» **Problem requirements**
Quote every line from the top of the listing down to and including the line that contains "rest on z=0)".

» **Dataset section**
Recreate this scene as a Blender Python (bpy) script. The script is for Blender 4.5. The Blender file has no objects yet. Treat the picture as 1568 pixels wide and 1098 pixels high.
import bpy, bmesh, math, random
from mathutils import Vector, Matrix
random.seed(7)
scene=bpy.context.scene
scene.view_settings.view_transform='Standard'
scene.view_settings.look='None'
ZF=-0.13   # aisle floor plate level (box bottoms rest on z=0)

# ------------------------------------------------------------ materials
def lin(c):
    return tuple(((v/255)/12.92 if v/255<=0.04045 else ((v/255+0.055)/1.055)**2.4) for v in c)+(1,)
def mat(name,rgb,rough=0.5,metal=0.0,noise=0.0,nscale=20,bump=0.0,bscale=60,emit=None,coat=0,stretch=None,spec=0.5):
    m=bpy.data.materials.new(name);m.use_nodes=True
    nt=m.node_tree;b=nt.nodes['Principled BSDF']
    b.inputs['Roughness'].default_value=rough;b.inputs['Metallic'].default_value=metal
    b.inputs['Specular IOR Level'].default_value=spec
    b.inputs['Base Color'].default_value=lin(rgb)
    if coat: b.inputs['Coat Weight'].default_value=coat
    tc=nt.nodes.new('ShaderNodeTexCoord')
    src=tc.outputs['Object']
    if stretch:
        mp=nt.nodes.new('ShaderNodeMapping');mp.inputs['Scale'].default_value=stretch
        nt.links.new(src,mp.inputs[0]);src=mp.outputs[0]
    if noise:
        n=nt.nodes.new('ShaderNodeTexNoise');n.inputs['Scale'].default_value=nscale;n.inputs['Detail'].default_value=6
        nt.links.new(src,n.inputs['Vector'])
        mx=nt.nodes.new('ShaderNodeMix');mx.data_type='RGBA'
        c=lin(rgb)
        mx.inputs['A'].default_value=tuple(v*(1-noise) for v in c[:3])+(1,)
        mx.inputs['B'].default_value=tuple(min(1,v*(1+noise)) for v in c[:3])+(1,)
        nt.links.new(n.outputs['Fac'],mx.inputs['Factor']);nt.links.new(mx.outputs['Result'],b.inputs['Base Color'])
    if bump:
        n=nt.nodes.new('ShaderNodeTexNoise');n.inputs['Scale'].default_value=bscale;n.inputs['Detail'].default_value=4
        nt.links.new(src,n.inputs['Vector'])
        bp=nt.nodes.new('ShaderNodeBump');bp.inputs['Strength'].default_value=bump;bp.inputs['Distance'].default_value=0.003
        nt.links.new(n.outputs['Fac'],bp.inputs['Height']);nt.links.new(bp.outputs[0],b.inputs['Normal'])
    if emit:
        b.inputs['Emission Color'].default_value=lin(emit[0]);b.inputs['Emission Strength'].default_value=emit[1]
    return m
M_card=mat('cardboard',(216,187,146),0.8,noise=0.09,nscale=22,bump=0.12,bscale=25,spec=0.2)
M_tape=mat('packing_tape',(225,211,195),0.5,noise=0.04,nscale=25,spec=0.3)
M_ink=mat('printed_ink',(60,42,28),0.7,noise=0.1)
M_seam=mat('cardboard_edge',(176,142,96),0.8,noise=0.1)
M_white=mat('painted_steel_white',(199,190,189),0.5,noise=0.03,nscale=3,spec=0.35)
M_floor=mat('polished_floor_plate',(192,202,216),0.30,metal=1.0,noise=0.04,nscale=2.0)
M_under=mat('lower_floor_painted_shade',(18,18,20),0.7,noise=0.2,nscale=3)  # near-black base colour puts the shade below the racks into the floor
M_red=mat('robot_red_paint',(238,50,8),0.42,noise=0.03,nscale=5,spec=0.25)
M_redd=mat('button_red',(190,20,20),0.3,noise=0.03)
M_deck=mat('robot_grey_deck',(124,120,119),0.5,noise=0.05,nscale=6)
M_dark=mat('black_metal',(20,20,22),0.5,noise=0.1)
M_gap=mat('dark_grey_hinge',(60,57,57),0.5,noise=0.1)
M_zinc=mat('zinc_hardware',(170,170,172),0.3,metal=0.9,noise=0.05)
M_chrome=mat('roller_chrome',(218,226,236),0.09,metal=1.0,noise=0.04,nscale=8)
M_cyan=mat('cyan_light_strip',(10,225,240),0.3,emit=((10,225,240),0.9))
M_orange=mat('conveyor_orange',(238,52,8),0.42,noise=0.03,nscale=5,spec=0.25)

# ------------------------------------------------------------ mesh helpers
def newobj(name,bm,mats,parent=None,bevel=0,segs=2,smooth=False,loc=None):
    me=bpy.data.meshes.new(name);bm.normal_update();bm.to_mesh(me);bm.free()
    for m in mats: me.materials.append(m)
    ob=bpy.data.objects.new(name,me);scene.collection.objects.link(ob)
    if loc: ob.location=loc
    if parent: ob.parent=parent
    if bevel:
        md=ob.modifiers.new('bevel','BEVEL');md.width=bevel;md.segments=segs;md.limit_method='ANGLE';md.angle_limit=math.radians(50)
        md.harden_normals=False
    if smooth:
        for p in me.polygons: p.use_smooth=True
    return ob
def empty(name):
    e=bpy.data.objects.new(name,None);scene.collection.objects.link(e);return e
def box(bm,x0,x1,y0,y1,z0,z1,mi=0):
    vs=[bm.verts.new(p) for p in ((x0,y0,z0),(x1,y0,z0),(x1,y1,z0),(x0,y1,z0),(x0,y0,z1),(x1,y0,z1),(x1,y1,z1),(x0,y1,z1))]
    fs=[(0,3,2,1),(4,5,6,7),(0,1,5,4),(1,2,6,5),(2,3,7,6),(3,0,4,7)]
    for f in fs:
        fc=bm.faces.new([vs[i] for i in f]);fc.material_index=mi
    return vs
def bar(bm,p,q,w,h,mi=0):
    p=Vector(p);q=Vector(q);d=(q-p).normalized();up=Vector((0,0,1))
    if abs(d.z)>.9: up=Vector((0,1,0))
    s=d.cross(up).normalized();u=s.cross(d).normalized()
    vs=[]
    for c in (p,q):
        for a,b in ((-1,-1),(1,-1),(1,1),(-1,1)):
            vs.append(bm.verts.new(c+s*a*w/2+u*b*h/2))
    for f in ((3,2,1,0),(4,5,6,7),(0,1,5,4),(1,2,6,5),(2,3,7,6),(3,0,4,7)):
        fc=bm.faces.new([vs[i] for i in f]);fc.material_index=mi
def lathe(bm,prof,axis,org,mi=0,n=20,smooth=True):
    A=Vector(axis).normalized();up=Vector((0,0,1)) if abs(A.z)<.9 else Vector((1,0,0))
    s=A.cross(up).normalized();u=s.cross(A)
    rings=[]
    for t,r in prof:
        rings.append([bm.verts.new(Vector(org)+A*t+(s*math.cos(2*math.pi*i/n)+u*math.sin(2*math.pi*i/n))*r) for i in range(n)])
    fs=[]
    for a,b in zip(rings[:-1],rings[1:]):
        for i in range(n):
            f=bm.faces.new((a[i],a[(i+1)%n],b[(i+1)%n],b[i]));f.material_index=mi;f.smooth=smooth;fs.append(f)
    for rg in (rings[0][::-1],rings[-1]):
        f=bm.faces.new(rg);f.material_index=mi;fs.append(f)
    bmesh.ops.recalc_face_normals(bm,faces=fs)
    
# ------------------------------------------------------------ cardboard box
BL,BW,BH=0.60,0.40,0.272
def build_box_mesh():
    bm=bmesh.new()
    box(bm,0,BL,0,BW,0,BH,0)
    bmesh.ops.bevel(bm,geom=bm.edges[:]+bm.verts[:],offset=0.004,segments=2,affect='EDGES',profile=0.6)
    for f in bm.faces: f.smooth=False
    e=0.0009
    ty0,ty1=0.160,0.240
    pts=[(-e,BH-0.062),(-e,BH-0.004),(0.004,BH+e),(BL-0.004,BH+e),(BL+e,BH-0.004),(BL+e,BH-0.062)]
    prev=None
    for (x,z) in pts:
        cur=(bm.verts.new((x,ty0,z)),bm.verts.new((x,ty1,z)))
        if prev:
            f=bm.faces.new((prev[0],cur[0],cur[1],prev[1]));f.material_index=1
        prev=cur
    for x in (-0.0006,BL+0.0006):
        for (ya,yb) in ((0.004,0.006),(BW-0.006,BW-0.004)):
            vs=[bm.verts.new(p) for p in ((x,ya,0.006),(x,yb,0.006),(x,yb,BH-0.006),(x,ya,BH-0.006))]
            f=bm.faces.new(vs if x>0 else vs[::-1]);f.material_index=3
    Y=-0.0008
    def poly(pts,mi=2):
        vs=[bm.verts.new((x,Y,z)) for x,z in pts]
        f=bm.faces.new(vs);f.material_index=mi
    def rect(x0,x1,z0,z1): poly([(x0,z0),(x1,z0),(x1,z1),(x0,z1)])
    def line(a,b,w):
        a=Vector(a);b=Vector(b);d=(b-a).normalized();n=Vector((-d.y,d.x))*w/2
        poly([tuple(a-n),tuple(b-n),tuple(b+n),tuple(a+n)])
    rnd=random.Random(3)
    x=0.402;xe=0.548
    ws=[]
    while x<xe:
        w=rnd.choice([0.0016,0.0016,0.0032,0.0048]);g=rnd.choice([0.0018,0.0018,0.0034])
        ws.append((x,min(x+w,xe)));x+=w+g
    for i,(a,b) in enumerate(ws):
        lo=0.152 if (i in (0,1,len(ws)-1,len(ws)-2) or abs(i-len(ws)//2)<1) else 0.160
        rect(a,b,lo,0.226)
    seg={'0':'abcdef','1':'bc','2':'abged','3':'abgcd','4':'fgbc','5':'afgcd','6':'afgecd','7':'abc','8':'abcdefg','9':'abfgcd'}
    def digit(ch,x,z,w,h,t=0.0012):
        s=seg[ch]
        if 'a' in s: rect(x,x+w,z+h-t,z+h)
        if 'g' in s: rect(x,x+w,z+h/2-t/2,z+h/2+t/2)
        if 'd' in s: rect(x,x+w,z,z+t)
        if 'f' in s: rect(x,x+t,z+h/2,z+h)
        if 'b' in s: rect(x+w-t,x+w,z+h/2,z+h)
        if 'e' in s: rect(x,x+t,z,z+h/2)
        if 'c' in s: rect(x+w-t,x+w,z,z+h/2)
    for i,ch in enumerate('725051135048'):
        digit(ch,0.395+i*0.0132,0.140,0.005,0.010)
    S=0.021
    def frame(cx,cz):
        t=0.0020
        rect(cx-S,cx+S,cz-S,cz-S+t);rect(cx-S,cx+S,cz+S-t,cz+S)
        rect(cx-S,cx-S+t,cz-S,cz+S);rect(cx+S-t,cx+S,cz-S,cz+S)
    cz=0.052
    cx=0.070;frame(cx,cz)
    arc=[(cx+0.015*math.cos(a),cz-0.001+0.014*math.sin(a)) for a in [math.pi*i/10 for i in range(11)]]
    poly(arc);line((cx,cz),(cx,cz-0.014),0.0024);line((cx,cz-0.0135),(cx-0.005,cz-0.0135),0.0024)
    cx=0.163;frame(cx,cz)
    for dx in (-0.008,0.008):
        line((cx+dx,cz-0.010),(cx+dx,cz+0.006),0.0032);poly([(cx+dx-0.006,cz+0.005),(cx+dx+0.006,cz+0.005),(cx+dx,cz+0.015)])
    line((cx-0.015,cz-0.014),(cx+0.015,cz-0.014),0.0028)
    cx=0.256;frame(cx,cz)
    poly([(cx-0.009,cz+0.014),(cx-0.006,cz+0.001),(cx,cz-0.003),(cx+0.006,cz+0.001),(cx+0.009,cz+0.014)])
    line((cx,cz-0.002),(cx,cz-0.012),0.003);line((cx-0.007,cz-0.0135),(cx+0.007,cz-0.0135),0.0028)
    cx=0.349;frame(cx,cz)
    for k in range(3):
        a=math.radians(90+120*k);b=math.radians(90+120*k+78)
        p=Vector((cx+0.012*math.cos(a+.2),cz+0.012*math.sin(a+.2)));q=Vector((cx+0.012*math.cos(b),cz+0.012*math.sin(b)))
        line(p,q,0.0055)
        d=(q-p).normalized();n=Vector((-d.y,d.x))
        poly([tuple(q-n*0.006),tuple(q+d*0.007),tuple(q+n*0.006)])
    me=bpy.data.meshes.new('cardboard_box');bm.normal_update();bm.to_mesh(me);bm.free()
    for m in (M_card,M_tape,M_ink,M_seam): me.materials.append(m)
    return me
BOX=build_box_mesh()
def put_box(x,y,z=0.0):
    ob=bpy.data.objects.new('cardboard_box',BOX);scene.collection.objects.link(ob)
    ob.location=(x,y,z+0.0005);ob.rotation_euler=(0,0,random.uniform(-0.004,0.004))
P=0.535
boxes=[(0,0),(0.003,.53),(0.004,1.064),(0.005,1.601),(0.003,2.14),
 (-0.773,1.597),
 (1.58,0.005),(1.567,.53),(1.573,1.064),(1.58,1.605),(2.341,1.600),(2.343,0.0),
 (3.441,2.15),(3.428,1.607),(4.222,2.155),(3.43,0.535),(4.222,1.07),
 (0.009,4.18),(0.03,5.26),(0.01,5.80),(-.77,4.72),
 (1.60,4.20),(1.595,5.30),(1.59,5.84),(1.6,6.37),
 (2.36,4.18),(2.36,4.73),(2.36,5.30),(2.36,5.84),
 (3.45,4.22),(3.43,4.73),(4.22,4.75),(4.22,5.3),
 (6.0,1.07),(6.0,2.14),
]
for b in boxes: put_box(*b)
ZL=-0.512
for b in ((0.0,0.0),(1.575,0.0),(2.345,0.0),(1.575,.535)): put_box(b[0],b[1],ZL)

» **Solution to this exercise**
Recreate this scene as a Blender Python (bpy) script. The script is for Blender 4.5. The Blender file has no objects yet. Treat the picture as 1568 pixels wide and 1098 pixels high.
import bpy, bmesh, math, random
from mathutils import Vector, Matrix
random.seed(7)
scene=bpy.context.scene
scene.view_settings.view_transform='Standard'
scene.view_settings.look='None'
ZF=-0.13   # aisle floor plate level (box bottoms rest on z=0)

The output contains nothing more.